If the crown fits…

A tiara, a bouquet of roses, a beautiful dress, and having the honor of being selected to represent Jesuit High School as their Homecoming queen – not to mention a spotlight dance at the night of the Homecoming party. It can’t get much better than that. Let’s face it, being crowned Homecoming Queen is basically a dream come true for some Academy girls. But getting to the top is no easy task. Jesuit has it all planned out. To find the perfect Homecoming Queen, a full application process including a series of questions, an essay, a letter of recommendation, and a cute photo must be submitted to the Jesuit Student Government for review.

When it comes down to the ideal homecoming queen, Jesuit student council vice president, Greg Cox believes they must be able to portray Homecoming Queen academically and by how much they interact with Jesuit.

What makes you a perfect candidate? How do you support or interact with Jesuit? Did you have any family that attended Jesuit or is currently a part of the Jesuit community? These are the types of ladies that we look for.”

The young ladies must go through a series of elimination rounds until one is selected. After Student Council and their moderator, Mr. Nathan Stibrich, have read over the essays and application questions, the top ten candidates are announced. These ladies’ pictures and essays are then displayed in the Jesuit common area for the entire school to see. The Jesuit student body votes for the top five candidates based on which pictures and essays they liked best. The last round of elimination singles out the top candidate. The Homecoming Queen is voted for by Jesuit Seniors only, and they announce the winner on the night of Homecoming Game.

Although some may believe that the vote is based solely on looks or popularity, Cox assures that Jesuit is in pursuit of a whole package deal.

“The essays are a big factor in the application process because it tells us how they feel about Jesuit and how much they’re involved in our school.”

Miranda Lopez, one of the top ten finalists for Queen, centered much of her essay around her family.

“[I basically said that] the men in my family have been attending Jesuit for several generations. The school has been a part of my life for a long time now. It would have been nice to have the opportunity to represent my family as Queen.”

While the selection process is detailed and meticulous, it is not without its flaws. It is now down to the last five candidates. All of them cheerleaders except for Academy cross country runner, Claire Snyder. The candidates will be presented Wednesday, October 30 at the Homecoming Pep Rally, while the title of Queen will be named at Friday’s game.

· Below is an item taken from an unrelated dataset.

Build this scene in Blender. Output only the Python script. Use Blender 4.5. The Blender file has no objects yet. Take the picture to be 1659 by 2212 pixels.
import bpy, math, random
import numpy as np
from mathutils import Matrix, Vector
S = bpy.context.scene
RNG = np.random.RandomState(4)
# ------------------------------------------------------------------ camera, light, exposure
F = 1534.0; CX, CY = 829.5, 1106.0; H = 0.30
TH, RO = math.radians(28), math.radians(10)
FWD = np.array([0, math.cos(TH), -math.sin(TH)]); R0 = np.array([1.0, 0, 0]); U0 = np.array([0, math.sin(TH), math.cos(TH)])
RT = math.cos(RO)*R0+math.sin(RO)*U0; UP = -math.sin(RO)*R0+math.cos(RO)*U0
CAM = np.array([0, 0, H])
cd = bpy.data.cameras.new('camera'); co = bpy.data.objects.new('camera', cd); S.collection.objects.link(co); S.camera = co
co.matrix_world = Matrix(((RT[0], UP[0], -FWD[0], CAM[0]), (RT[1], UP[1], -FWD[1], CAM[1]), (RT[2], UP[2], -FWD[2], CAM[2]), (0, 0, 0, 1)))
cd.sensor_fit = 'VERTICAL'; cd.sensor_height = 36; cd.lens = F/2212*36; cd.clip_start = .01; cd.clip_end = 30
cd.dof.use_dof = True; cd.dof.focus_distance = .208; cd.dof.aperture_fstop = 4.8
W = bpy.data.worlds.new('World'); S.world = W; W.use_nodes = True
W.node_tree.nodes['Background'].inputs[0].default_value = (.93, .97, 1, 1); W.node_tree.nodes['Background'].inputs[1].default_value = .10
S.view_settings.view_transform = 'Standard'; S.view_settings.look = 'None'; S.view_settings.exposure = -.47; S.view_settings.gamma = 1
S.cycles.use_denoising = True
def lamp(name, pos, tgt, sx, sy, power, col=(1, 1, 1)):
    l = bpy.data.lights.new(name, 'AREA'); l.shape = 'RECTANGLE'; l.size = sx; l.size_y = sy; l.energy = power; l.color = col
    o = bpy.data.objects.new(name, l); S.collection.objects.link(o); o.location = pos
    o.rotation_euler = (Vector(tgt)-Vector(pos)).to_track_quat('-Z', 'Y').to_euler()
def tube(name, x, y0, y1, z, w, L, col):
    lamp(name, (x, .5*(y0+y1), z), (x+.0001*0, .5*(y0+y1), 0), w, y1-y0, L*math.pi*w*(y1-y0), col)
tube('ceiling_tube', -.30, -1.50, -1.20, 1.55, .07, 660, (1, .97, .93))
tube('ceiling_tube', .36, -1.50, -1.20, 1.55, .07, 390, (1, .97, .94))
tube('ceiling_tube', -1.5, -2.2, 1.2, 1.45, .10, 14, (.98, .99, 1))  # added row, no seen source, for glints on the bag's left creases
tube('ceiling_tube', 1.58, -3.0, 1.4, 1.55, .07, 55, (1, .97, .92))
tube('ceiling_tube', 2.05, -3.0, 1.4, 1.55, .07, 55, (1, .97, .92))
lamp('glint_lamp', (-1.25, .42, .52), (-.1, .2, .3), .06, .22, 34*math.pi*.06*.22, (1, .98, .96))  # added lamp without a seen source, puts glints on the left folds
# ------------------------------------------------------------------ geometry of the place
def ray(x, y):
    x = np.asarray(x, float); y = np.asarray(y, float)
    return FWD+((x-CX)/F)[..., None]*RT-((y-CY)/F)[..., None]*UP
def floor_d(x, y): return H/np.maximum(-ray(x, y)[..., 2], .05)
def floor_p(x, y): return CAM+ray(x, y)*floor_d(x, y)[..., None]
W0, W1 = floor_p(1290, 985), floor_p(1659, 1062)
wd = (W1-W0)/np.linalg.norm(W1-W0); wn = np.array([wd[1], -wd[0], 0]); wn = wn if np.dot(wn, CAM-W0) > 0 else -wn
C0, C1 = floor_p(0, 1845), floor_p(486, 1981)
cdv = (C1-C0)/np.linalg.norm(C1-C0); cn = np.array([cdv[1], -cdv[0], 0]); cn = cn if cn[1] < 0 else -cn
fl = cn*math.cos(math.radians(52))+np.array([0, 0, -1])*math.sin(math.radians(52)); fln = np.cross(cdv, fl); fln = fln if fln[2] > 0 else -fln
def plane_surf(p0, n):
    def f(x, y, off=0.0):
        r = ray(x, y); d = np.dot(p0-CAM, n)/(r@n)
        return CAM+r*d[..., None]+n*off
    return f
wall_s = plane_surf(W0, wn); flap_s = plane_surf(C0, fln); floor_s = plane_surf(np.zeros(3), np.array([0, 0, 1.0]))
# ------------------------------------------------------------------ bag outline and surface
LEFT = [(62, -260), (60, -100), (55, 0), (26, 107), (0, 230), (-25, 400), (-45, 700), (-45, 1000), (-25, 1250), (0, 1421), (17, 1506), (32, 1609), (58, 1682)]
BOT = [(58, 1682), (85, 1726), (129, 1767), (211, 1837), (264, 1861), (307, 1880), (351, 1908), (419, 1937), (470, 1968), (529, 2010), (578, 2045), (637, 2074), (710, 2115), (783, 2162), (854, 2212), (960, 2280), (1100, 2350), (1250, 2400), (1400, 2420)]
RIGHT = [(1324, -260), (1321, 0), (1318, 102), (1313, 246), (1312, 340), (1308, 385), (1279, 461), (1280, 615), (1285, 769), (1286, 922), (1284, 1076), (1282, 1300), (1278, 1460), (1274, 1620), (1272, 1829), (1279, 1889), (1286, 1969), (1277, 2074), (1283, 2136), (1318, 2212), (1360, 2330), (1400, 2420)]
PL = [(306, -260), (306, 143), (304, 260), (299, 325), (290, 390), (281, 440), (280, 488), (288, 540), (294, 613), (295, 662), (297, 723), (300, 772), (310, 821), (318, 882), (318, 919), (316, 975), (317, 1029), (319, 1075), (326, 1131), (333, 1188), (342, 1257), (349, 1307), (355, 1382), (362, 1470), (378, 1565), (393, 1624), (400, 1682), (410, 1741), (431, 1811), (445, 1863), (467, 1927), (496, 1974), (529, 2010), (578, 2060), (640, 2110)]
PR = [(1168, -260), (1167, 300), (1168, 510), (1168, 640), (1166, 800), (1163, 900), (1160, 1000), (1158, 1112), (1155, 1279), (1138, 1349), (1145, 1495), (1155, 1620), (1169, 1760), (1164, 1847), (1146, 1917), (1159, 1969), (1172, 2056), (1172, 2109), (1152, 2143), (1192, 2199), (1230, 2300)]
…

“I’m honestly just nervous about showing up in a different outfit than the cheerleaders”, says Snyder, They can wear their uniforms, but I have to find a Blue Tide shirt for the pep rally.”

Being that the top five candidates are involved in athletics and/or have boyfriends who attend Jesuit, it could be assumed that they are more well-known to the Class of 2014 and the Jesuit community as a whole.  So, how much does popularity come into play during the voting process?

“I think a lot of the voting is based on popularity. Girls who are more well-known in the Jesuit community are going to have more votes.” says Lopez.

If this is indeed the case, would it not seem more logical to have a team effort for the homecoming voting process? Academy girls spend at least five days a week with each other, so it is safe to say we know each other fairly well (quite possibly more than the average Jesuit student). Understanding this, why not have Academy girls vote for Homecoming Queen as well?

“Even though I understand that Jesuit voting for Homecoming Queen has been a long time tradition, I think both schools should be able to vote. Just because it’s Jesuit Homecoming, doesn’t mean that we [Academy] shouldn’t be able to have a voice. I think that we often forget that the Jesuit and Academy Class of 2014 are brothers and sisters. We’re all peers and we need more ways to promote unity between our schools.”

Senior Colleen McInerney thinks otherwise.

“I really don’t think it matters how the Homecoming Queen is chosen.” she says, It’s a bias decision either way. It’s always based on popularity and looks.”

Whether we consider the process to be flawed or just tradition, fair or not, Jesuit and Academy should continue to strive and work together as brother and sister schools. A perfect way of exemplifying this is for everyone to attend and cheer for both the Jesuit Tigers and the announcement of Queen this Friday.